## [RECORDED DATA]

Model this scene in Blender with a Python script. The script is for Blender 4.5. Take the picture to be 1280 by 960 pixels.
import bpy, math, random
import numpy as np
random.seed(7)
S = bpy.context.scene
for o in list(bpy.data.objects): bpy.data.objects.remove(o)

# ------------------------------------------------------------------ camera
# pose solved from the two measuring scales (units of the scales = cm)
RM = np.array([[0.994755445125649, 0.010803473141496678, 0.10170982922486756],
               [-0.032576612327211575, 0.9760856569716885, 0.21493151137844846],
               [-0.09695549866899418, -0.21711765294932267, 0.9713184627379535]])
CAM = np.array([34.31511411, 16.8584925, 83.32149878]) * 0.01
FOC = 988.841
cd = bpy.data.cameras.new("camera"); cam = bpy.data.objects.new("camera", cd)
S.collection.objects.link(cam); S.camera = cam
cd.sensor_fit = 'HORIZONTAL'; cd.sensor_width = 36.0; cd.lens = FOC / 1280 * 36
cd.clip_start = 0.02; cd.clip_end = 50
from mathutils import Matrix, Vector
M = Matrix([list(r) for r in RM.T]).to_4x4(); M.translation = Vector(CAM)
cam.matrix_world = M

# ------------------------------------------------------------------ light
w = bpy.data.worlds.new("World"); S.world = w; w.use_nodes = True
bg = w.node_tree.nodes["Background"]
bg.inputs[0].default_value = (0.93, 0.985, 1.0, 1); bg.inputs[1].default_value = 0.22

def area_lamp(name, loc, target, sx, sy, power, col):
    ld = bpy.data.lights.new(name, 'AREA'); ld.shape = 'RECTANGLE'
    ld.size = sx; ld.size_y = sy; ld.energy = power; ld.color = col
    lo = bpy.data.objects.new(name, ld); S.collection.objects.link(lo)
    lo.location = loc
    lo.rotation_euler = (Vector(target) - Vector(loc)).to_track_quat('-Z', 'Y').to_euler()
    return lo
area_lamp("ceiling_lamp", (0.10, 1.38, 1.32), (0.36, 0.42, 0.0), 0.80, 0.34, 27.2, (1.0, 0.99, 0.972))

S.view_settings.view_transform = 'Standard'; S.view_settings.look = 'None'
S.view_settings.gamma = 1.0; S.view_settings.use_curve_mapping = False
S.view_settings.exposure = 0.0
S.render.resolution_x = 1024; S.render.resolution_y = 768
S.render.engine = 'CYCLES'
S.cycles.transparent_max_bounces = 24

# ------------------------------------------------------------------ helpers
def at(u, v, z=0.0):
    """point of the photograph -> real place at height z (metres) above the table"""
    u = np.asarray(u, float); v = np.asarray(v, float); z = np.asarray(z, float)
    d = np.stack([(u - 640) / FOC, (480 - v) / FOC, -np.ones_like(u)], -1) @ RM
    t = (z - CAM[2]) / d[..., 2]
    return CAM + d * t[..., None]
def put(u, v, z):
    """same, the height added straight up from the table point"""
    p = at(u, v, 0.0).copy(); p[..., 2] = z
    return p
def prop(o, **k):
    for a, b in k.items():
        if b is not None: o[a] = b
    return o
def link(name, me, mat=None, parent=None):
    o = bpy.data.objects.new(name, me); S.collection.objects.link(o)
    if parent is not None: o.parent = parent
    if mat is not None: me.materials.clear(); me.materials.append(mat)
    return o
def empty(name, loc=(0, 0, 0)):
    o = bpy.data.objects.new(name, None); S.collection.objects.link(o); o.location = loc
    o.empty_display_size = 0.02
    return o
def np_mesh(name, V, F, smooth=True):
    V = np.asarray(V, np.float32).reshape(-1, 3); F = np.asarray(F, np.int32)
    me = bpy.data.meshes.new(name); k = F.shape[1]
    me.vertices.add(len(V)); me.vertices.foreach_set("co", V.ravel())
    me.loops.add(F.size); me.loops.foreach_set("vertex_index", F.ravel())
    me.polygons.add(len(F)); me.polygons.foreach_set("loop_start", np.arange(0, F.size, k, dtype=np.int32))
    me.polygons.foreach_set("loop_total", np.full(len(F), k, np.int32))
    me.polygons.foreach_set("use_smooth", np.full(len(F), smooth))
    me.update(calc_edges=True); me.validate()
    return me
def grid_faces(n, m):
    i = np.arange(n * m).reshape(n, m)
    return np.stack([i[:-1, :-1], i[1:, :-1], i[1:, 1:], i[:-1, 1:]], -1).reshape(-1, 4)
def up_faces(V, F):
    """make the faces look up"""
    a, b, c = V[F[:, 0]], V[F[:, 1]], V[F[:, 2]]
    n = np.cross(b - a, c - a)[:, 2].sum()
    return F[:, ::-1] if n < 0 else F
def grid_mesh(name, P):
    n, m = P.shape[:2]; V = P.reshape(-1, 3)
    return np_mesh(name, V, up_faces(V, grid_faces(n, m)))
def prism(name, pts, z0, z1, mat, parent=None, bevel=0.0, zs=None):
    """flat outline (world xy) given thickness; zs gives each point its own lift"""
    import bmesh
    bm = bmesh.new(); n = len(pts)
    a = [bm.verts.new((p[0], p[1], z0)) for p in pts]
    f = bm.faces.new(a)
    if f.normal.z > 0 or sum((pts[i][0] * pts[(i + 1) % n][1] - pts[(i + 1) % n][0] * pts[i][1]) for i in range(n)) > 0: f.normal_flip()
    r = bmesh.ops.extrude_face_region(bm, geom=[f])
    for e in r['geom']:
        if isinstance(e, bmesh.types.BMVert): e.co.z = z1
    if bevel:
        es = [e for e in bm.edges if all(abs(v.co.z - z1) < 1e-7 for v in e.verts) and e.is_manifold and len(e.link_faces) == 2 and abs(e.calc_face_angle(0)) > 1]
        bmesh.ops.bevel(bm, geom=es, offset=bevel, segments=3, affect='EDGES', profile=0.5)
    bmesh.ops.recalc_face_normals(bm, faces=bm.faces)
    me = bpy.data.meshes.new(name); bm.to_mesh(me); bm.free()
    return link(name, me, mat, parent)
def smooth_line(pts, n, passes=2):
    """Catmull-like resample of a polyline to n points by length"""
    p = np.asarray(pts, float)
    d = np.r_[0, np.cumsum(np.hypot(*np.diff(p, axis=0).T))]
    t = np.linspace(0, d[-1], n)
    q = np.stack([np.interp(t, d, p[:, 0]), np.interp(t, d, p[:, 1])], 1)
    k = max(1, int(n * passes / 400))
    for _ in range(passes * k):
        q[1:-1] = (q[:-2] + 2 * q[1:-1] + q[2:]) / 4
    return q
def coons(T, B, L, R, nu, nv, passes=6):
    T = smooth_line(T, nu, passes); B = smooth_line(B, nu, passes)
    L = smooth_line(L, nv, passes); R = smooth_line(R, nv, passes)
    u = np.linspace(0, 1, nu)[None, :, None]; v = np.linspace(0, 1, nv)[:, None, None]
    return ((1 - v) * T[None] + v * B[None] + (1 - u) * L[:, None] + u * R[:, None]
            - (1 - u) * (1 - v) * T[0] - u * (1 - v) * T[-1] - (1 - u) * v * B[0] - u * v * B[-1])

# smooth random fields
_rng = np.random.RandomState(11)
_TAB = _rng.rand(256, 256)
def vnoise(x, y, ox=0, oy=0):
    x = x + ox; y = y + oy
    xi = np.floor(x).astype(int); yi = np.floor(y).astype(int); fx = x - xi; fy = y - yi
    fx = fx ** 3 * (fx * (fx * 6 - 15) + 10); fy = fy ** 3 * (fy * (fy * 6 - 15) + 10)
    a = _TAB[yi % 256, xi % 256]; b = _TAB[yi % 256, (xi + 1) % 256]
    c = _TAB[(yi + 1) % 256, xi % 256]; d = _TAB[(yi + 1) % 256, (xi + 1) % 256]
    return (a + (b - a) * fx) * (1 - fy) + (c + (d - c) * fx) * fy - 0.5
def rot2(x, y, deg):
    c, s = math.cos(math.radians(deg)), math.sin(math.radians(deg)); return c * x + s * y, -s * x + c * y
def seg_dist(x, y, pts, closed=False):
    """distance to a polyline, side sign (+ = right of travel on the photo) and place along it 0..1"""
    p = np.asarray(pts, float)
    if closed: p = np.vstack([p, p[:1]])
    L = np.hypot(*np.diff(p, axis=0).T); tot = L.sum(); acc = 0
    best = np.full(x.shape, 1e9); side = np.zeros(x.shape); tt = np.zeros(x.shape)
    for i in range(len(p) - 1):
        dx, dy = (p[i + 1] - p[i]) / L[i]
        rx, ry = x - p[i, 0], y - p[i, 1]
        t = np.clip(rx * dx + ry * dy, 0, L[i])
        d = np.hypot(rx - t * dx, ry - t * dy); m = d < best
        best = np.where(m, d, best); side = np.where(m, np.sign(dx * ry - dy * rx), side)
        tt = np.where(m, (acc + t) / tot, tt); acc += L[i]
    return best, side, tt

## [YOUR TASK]
Return the lines above precisely as they appear, beginning at the first line and ending at the line with "for o in list(bpy.data.objects): bpy.data.objects.remove(o)", and nothing after it.

## [THE RESPONSE]
Model this scene in Blender with a Python script. The script is for Blender 4.5. Take the picture to be 1280 by 960 pixels.
import bpy, math, random
import numpy as np
random.seed(7)
S = bpy.context.scene
for o in list(bpy.data.objects): bpy.data.objects.remove(o)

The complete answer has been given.